As Mr. Bernanke spoke, the National Association of Realtors announced that its index of pending home sales dropped 7.7 percent in January to a new low of 80.4, far below the 85.1 that economists surveyed by Thomson Reuters had expected. The reading exceeded the 83.1 showing in November.

Also, Ford Motor Co. announced that its sales in February declined 48 percent, proof that people were avoiding the purchase of major items as the jobless picture and the economy generally worsens. Ford said it sold 99,060 vehicles last month compared with 192,248 sold in February 2008.

In good news, the Fed announced that its loan program, called the Term Asset-Backed Securities Loan Facility, or TALF, will begin March 25 with $200 billion for investors in order to spur lending to consumers so they can buy cars and pay their credit-card debts and college tuition. Loans also will be made available to small businesses.

But much depends on whether people will take advantage of the program so that it can help stimulate the economy, Steven Goldman, chief market strategist for Weeden & Co. of Greenwich, Conn., told The Washington Times.

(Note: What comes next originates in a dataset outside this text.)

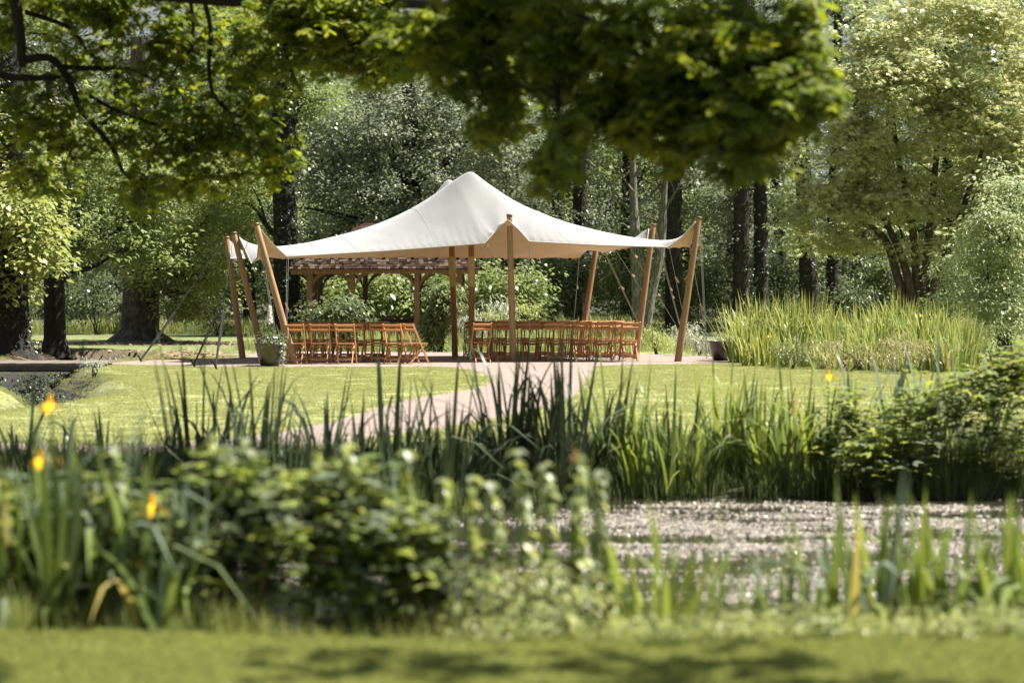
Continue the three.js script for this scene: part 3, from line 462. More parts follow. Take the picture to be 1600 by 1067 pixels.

“It’s going forward,” he said of TALF, which had been announced earlier this year. “But what interest there will be from the private sector, we still don’t know yet.”

The program originally was to have begun in February, and the Fed said it has the potential to generate up to $1 trillion in lending to businesses and households.

Tightened credit by the banks and the inability of consumers to get loans for everything from cars to mortgages has been one of the major choke holds on the economy.

The Dow closed Monday at 6,763.29, the lowest point since April 25, 1967, before the dot-com bubble expanded in a wild bull market in what then-Federal Reserve Chairman Alan Greenspan warned was a period of “irrational exuberance.” The Dow’s 30 industrials hit their record high of 14,164.53 more than a decade later, on Oct. 9, 2007.

Monday’s sell-off triggered a downward slide to the markets in Asia, with Japan’s Nikkei sinking 0.69 percent and Hong Kong’s Hang Seng dropping 2.30 percent. Asian markets generally follow Wall Street’s lead.

European markets turned in mixed results. Britain’s Financial Times Stock Exchange 100 index fell 1.18 percent, Germany’s DAX rose a mere 0.01 percent and France’s CAC 40 went up 0.32 percent.

All of the overseas markets started their days lower, severely troubled by the nearly $62 billion loss reported for the fourth quarter of 2008 by American International Group, the worldwide insurance giant that has offices in dozens of countries.

The U.S. government has made another $30 billion in bailout money available to AIG after having lent it $150 billion. The company is trying to raise nearly $18 billion from its shareholders and cut its dividend.

In Japan, Toyota Motor Corp. is negotiating with the government for a $2 billion loan for its financing arm, Toyota Financial Services. Fully 70 percent of the lender’s business is in the United States.

Toyota, the world’s No. 1 automaker and manufacturer of the popular Prius hybrid car, plans to lay off thousands of employees in the face of tens of millions of dollars of losses because of plunging sales.

But its financial position is far better than that of General Motors Corp. and Chrysler LLC, which together have received $17.4 billion in U.S. government loans and have asked for another $21.6 billion.